La prolongation de la Transition n'est pas un sujet nouveau. On se souvient que des Burkinabè de l'étranger avaient émis cette idée afin de leur permettre de voter. Leur participation au vote supposait que la Commission électorale nationale indépendante (CENI) puisse les enrôler alors que le temps imparti à la CENI était relativement court. Là-dessus, le Président de la Transition, Michel Kafando, avait tranché: cette élection ne sera pas reportée et les Burkinabè de l'étranger n'y participeraient pas.
Voilà qu'au moment où la CENI s'attelle à boucler la révision exceptionnelle du fichier électoral le débat refait surface. Cette fois-ci, il a été posé par des gens aux premières loges de cette Transition, ou qui se jouent les conseillers occultes. Des gens qui ont tout fait pour gagner la bataille médiatique leur faisant passer pour les héros de l'insurrection. Leur opinion semble, selon certaines indiscrétions, avoir un écho favorable au côté du ministère de l'Administration.

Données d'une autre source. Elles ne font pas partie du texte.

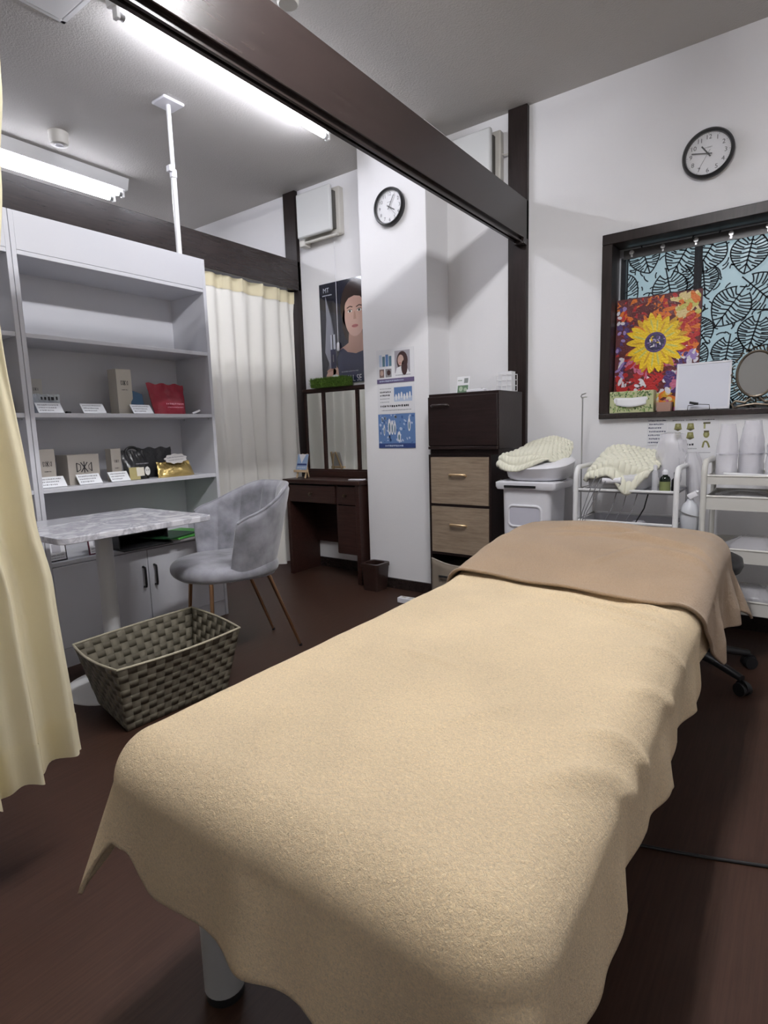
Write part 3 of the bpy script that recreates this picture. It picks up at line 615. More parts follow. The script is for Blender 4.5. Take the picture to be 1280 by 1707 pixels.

Le Premier ministre, Issac Zida, et surtout le Président de la Transition, Michel Kafando, se laisseront-ils faire?
A ceux qui souhaitent voir la prolongation de la Transition à cause de l'opération «mains proches», nous leur rappelons que l'Etat est une continuité. C'est au nom de cette continuité que les autorités de la Transition se sont basées sur les rapports des institutions de veille et de contrôle, produits avant leur entrée en fonction, pour engager leur fameuse opération. Les différentes institutions et structures de contrôle et de veille comme la Cour des comptes, l'Autorité supérieure de contrôle d'Etat (ASCE), la Commission parlementaire sur les marchés publics, les inspections techniques (finances, budget, trésor, douane, impôt) ont été mis en place sous Blaise Compaoré. Elles ont produit des rapports révélant des malversations et irrégularités de gestion d'anciens ministres, anciens Directeurs généreux, maires, etc. sous Compaoré. Ceux-ci sont poursuivis dans le cadre de l'opération «mains propres» sur la base des rapports des institutions et structures au nom de la continuité de l'Etat.

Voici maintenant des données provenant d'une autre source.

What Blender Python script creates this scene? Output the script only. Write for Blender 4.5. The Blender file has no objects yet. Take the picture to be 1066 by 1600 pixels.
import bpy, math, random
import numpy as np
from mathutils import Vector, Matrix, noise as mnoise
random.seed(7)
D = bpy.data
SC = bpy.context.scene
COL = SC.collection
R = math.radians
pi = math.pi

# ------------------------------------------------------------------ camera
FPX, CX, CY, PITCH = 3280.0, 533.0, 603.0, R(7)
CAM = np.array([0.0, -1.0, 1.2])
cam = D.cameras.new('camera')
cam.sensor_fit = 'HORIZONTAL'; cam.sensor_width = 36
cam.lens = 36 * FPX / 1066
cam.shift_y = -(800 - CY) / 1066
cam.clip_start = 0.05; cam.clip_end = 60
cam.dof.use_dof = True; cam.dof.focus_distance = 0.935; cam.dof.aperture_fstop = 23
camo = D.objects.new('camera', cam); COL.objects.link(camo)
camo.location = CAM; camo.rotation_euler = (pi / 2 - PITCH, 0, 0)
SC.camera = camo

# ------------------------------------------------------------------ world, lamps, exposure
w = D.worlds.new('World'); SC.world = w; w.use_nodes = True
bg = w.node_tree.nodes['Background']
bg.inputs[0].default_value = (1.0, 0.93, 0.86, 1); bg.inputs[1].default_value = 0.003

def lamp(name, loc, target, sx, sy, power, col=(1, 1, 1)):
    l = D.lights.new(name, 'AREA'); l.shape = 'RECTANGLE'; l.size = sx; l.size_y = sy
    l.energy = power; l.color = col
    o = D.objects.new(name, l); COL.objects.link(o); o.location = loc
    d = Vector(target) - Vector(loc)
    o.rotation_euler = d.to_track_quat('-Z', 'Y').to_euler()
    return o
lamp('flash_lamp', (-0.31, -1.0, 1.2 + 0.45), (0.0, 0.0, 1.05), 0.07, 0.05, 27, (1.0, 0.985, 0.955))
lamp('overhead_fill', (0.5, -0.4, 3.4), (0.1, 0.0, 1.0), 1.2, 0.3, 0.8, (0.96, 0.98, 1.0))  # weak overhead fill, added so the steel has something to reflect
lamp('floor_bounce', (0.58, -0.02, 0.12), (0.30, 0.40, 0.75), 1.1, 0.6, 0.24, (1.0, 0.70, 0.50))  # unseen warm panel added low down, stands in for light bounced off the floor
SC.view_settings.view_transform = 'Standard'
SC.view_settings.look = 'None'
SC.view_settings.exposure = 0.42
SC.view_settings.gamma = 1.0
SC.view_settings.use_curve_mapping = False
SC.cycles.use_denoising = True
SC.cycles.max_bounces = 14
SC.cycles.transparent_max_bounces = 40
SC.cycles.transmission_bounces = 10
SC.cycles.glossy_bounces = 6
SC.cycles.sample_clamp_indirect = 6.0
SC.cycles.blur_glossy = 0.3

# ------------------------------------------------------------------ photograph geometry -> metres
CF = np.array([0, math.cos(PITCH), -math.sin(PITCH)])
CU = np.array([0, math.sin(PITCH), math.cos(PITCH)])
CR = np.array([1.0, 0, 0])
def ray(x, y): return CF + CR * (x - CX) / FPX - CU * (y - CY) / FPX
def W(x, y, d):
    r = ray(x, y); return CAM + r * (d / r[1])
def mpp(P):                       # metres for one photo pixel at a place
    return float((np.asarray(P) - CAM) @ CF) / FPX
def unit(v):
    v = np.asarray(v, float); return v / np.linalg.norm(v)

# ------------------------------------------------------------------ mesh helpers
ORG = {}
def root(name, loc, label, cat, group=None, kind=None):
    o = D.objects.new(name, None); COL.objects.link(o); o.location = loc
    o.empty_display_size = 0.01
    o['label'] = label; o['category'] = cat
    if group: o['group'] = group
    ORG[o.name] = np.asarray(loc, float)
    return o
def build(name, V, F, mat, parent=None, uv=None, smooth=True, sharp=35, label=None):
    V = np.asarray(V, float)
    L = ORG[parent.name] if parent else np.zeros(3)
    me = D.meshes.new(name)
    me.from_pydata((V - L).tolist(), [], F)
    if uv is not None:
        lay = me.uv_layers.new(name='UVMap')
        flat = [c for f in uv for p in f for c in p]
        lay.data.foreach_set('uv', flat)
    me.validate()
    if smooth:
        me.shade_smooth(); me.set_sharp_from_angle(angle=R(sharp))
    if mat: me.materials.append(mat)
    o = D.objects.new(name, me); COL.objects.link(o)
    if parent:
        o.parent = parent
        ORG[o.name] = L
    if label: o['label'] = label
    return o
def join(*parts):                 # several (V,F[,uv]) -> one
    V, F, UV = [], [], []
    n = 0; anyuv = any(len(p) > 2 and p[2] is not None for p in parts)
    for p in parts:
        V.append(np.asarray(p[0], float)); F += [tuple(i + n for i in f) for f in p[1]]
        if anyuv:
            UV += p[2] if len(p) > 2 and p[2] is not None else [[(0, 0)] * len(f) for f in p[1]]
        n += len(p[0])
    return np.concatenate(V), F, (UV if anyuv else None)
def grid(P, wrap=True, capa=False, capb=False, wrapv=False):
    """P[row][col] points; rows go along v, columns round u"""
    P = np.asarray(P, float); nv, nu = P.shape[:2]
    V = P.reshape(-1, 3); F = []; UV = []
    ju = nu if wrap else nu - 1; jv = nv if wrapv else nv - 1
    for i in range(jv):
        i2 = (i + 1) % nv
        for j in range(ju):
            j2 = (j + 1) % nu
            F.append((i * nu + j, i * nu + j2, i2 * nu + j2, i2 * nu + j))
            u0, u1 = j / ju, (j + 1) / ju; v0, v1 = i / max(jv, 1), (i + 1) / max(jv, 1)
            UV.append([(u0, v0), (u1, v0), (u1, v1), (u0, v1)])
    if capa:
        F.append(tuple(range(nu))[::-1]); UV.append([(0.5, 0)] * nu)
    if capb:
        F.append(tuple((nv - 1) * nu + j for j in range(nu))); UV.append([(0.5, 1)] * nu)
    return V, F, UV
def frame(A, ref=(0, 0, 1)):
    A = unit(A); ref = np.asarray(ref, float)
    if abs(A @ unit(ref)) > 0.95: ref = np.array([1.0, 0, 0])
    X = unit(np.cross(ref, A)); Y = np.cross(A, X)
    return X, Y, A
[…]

Si certains rapports lui ont été remis et rendus publics (cour des comptes, ASCE), ce n'est pas le cas d'autres (inspections techniques). Ce qui signifie que la Transition n'est pas l'auteur des rapports incriminant la gestion de l'ancien régime. On peut même dire que Compaoré a coupé le fouet pour la Transition qui l'utilise pour chicoter ses anciens collaborateurs.
Au lieu de perdre leur énergie dans des choses inutiles, les autorités de la Transition devaient au moins songer à produire des résultats en matière de bonne gouvernance. Qu'elles communiquent sur le nombre de rapports d'inspections produits. Que la justice évalue sa contribution à la lutte contre la mal-gouvernance sous cette Transition.

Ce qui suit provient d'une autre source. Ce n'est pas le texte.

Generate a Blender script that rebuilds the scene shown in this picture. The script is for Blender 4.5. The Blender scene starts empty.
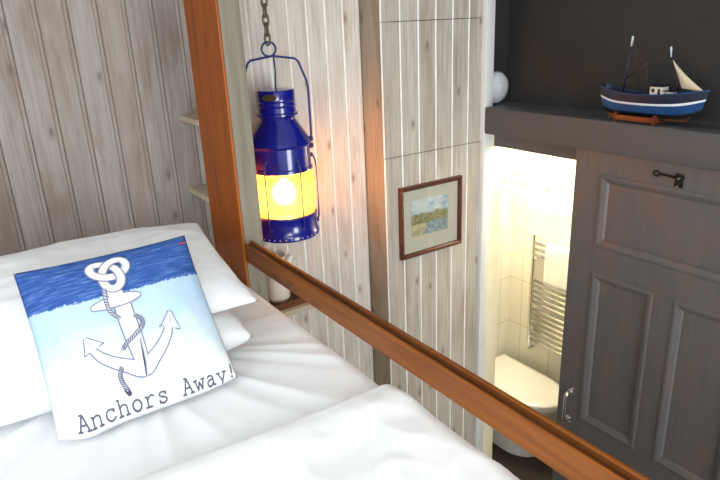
import bpy, bmesh, math, random
from mathutils import Vector, Matrix, noise
random.seed(7)
S = bpy.context.scene
COL = S.collection
PI = math.pi
H = 2.65                      # eye height above the lower floor

# ------------------------------------------------------------------ helpers
def V(*a): return Vector(a)

def new_bm(): return bmesh.new()

def link(name, bm, mats, parent=None, smooth=False, angle=None):
    me = bpy.data.meshes.new(name)
    bmesh.ops.recalc_face_normals(bm, faces=bm.faces)
    bm.to_mesh(me); bm.free()
    if not isinstance(mats, (list, tuple)): mats = [mats]
    for m in mats: me.materials.append(m)
    o = bpy.data.objects.new(name, me)
    COL.objects.link(o)
    if parent is not None:
        o.parent = parent
        p = parent
        off = Vector((0, 0, 0))
        if p.type == 'EMPTY': off = p.location.copy()
        o.matrix_parent_inverse = Matrix.Translation(-off)
    if smooth:
        for p in me.polygons: p.use_smooth = True
        if angle is not None:
            md = o.modifiers.new('edge', 'EDGE_SPLIT'); md.split_angle = math.radians(angle)
    return o

def thing(name, label, cat, loc, group=None):
    o = bpy.data.objects.new(name, None)
    o.empty_display_size = 0.05
    COL.objects.link(o)
    o.location = loc
    o['label'] = label; o['category'] = cat
    if group: o['group'] = group
    return o

def tag(o, label, cat, group=None):
    o['label'] = label; o['category'] = cat
    if group: o['group'] = group
    return o

def struct(o):
    o['kind'] = 'structure'
    return o

def box(bm, x0, x1, y0, y1, z0, z1, mi=0, bev=0.0, seg=2):
    vs = [bm.verts.new((x, y, z)) for x in (x0, x1) for y in (y0, y1) for z in (z0, z1)]
    q = [(0, 1, 3, 2), (4, 6, 7, 5), (0, 4, 5, 1), (2, 3, 7, 6), (0, 2, 6, 4), (1, 5, 7, 3)]
    fs = [bm.faces.new([vs[i] for i in f]) for f in q]
    for f in fs: f.material_index = mi
    if bev > 0:
        es = list({e for f in fs for e in f.edges})
        r = bmesh.ops.bevel(bm, geom=es, offset=bev, segments=seg, profile=0.5, affect='EDGES')
        for f in r['faces']: f.material_index = mi
    return fs

def frame_dirs(pts, closed):
    n = len(pts); T = []
    for i in range(n):
        a = pts[(i - 1) % n] if (closed or i > 0) else pts[i]
        b = pts[(i + 1) % n] if (closed or i < n - 1) else pts[i]
        d = b - a
        T.append(d.normalized() if d.length > 1e-9 else Vector((0, 0, 1)))
    ref = Vector((0, 0, 1)) if abs(T[0].z) < 0.9 else Vector((1, 0, 0))
    N = []
    u = T[0].cross(ref).normalized()
    for t in T:
        u = u - t * u.dot(t)
        u.normalize()
        N.append((u.copy(), t.cross(u).normalized()))
    return N

def tube(bm, pts, r, seg=10, closed=False, mi=0):
    pts = [Vector(p) for p in pts]
    n = len(pts)
    rr = r if isinstance(r, (list, tuple)) else [r] * n
    N = frame_dirs(pts, closed)
    rings = []
    for p, (u, w), q in zip(pts, N, rr):
        rings.append([bm.verts.new(p + (u * math.cos(2 * PI * k / seg) + w * math.sin(2 * PI * k / seg)) * q) for k in range(seg)])
    m = n if closed else n - 1
    for i in range(m):
        a, b = rings[i], rings[(i + 1) % n]
        for k in range(seg):
            f = bm.faces.new((a[k], a[(k + 1) % seg], b[(k + 1) % seg], b[k])); f.material_index = mi
    if not closed:
        for ring in (rings[0], rings[-1]):
            f = bm.faces.new(ring); f.material_index = mi

def lathe(bm, prof, cx=0, cy=0, seg=40, mi=0, M=None):
    """prof: list of (r, z); M: matrix that takes local to world"""
    rings = []
    for r, z in prof:
        if r < 1e-6:
            v = [bm.verts.new((cx, cy, z))]
        else:
            v = [bm.verts.new((cx + r * math.cos(2 * PI * k / seg), cy + r * math.sin(2 * PI * k / seg), z)) for k in range(seg)]
        if M is not None:
            for q in v: q.co = M @ q.co
        rings.append(v)
    for a, b in zip(rings, rings[1:]):
        for k in range(seg):
            k2 = (k + 1) % seg
            if len(a) == 1 and len(b) == 1: continue
            if len(a) == 1: f = bm.faces.new((a[0], b[k], b[k2]))
            elif len(b) == 1: f = bm.faces.new((a[k], a[k2], b[0]))
            else: f = bm.faces.new((a[k], a[k2], b[k2], b[k]))
            f.material_index = mi

def prism(bm, poly, axis, a, b, mi=0, bev=0.0):
    """extrude a 2D polygon along an axis from a to b. axis 'x': poly=(y,z); 'y': (x,z); 'z': (x,y)"""
    def P(p, t):
        if axis == 'x': return (t, p[0], p[1])
        if axis == 'y': return (p[0], t, p[1])
        return (p[0], p[1], t)
    A = [bm.verts.new(P(p, a)) for p in poly]
    B = [bm.verts.new(P(p, b)) for p in poly]
    n = len(poly)
    fs = [bm.faces.new(A), bm.faces.new(B)]
    for i in range(n):
        fs.append(bm.faces.new((A[i], A[(i + 1) % n], B[(i + 1) % n], B[i])))
    for f in fs: f.material_index = mi
    if bev > 0:
        es = list({e for f in fs for e in f.edges})
        bmesh.ops.bevel(bm, geom=es, offset=bev, segments=2, profile=0.5, affect='EDGES')
    return fs

def spline(pts, n=12, closed=False):
    pts = [Vector(p) for p in pts]
    out = []
    N = len(pts)
    rng = range(N) if closed else range(N - 1)
    for i in rng:
        if closed:
            p0, p1, p2, p3 = pts[(i - 1) % N], pts[i], pts[(i + 1) % N], pts[(i + 2) % N]
        else:
            p0, p1, p2, p3 = pts[max(i - 1, 0)], pts[i], pts[i + 1], pts[min(i + 2, N - 1)]
        for k in range(n):
            t = k / n
            out.append(0.5 * ((2 * p1) + (p2 - p0) * t + (2 * p0 - 5 * p1 + 4 * p2 - p3) * t * t + (3 * p1 - p0 - 3 * p2 + p3) * t ** 3))
    if not closed: out.append(pts[-1].copy())
    return out

# ------------------------------------------------------------------ materials
class NT:
    def __init__(s, name):
        s.m = bpy.data.materials.new(name); s.m.use_nodes = True
        s.t = s.m.node_tree
        s.b = s.t.nodes['Principled BSDF']
        s.out = s.t.nodes['Material Output']
    def n(s, kind, **kw):
        x = s.t.nodes.new(kind)
        for k, v in kw.items():
            if k.startswith('i_'):
                key = k[2:]
                key = int(key) if key.isdigit() else key
                x.inputs[key].default_value = v
            else: setattr(x, k, v)
        return x
    def l(s, a, b): s.t.links.new(a, b)
    def ramp(s, fac, stops, interp='LINEAR'):
        r = s.n('ShaderNodeValToRGB'); r.color_ramp.interpolation = interp
        e = r.color_ramp.elements
        while len(e) > 1: e.remove(e[-1])
        for i, (p, c) in enumerate(stops):
            q = e[0] if i == 0 else e.new(p)
            q.position = p
            q.color = (*c, 1) if len(c) == 3 else c
        if fac is not None: s.l(fac, r.inputs[0])
        return r.outputs[0]
    def mix(s, fac, a, b, mode='MIX'):
        x = s.n('ShaderNodeMix', data_type='RGBA', blend_type=mode)
        for k, v in ((0, fac), (6, a), (7, b)):
            if isinstance(v, (int, float)): x.inputs[k].default_value = v
            elif isinstance(v, tuple): x.inputs[k].default_value = (*v, 1)
            else: s.l(v, x.inputs[k])
        return x.outputs[2]
    def math(s, op, a, b=None, clamp=False):
        x = s.n('ShaderNodeMath', operation=op, use_clamp=clamp)
        for k, v in ((0, a), (1, b)):
            if v is None: continue
            if isinstance(v, (int, float)): x.inputs[k].default_value = v
            else: s.l(v, x.inputs[k])
        return x.outputs[0]
    def coords(s, scale=(1, 1, 1), loc=(0, 0, 0), src='Object'):
        tc = s.n('ShaderNodeTexCoord')
        mp = s.n('ShaderNodeMapping')
        mp.inputs['Scale'].default_value = scale
        mp.inputs['Location'].default_value = loc
        s.l(tc.outputs[src], mp.inputs[0])
        return mp.outputs[0]
    def noise(s, vec, scale=5, detail=4, rough=0.55, dist=0.0):
        x = s.n('ShaderNodeTexNoise')
        x.inputs['Scale'].default_value = scale; x.inputs['Detail'].default_value = detail
        x.inputs['Roughness'].default_value = rough; x.inputs['Distortion'].default_value = dist
        if vec is not None: s.l(vec, x.inputs['Vector'])
        return x.outputs['Fac']
    def bump(s, h, strength=0.2, dist=0.01):
        b = s.n('ShaderNodeBump'); b.inputs['Strength'].default_value = strength; b.inputs['Distance'].default_value = dist
        s.l(h, b.inputs['Height']); s.l(b.outputs[0], s.b.inputs['Normal'])
    def base(s, c):
        if isinstance(c, tuple): s.b.inputs['Base Color'].default_value = (*c, 1)
        else: s.l(c, s.b.inputs['Base Color'])

def lin(r, g, b):
    f = lambda v: (v / 255 / 12.92) if v / 255 <= 0.04045 else ((v / 255 + 0.055) / 1.055) ** 2.4
    return (f(r), f(g), f(b))

def simple(name, c, rough=0.5, metal=0.0, var=0.12, scale=12, spec=0.5, bump=0.0, coat=0.0):
    t = NT(name)
    v = t.coords()
    n = t.noise(v, scale, 4)
    dark = tuple(x * (1 - var) for x in c); lite = tuple(min(1, x * (1 + var)) for x in c)
    t.base(t.ramp(n, [(0.3, dark), (0.7, lite)]))
    t.b.inputs['Roughness'].default_value = rough
    t.b.inputs['Metallic'].default_value = metal
    t.b.inputs['Specular IOR Level'].default_value = spec
    t.b.inputs['Coat Weight'].default_value = coat
    if bump: t.bump(n, bump, 0.003)
    return t.m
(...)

Rien que sur la base des dénonciations des médias, le ministère de la Justice et son parquet sont en mesure d'engager des poursuites judiciaires. A croire que les états généraux de la Justice, qui ont coûté 400 millions de francs CFA, n'ont permis qu'à des participants d'empocher juste des perdiems.
La Transition doit tenir dans les délais. La situation actuelle du Burkina Faso fait que de nombreux investisseurs observent une certaine prudence à venir investir dans le pays. Ils craignent des votes de lois contraignantes. Le Burkina Faso, malgré les assurances de son président, est considéré comme un pays à risque pour l'investissement. Alors que, sans les investissements étrangers, le pays ne dispose pas de moyens pour mettre en place des projets industriels, miniers, etc. de grande envergure. Nous sommes tous témoins de l'accroissement des richesses du pays depuis que l'or du Burkina attire les investisseurs.
La Transition ne doit pas non plus être prolongée parce que certains amis du Burkina Faso, communément appelés les partenaires techniques et financiers (PFT), ont presque gelé leur aide, attendant la mise en place d'un gouvernement démocratiquement élu pour revenir.
La prolongation de la Transition est défendue par une partie de cette soi-disant société civile qui dicte ses désirs sous cette Transition. Et c'est surtout honteux de voir les autorités de cette Transition s'agenouiller à leurs pieds. Si ce n'est pas pour continuer à jouir des avantages indus de cette Transition, nous ne voyons pas pourquoi elle doit être prolongée un seul jour.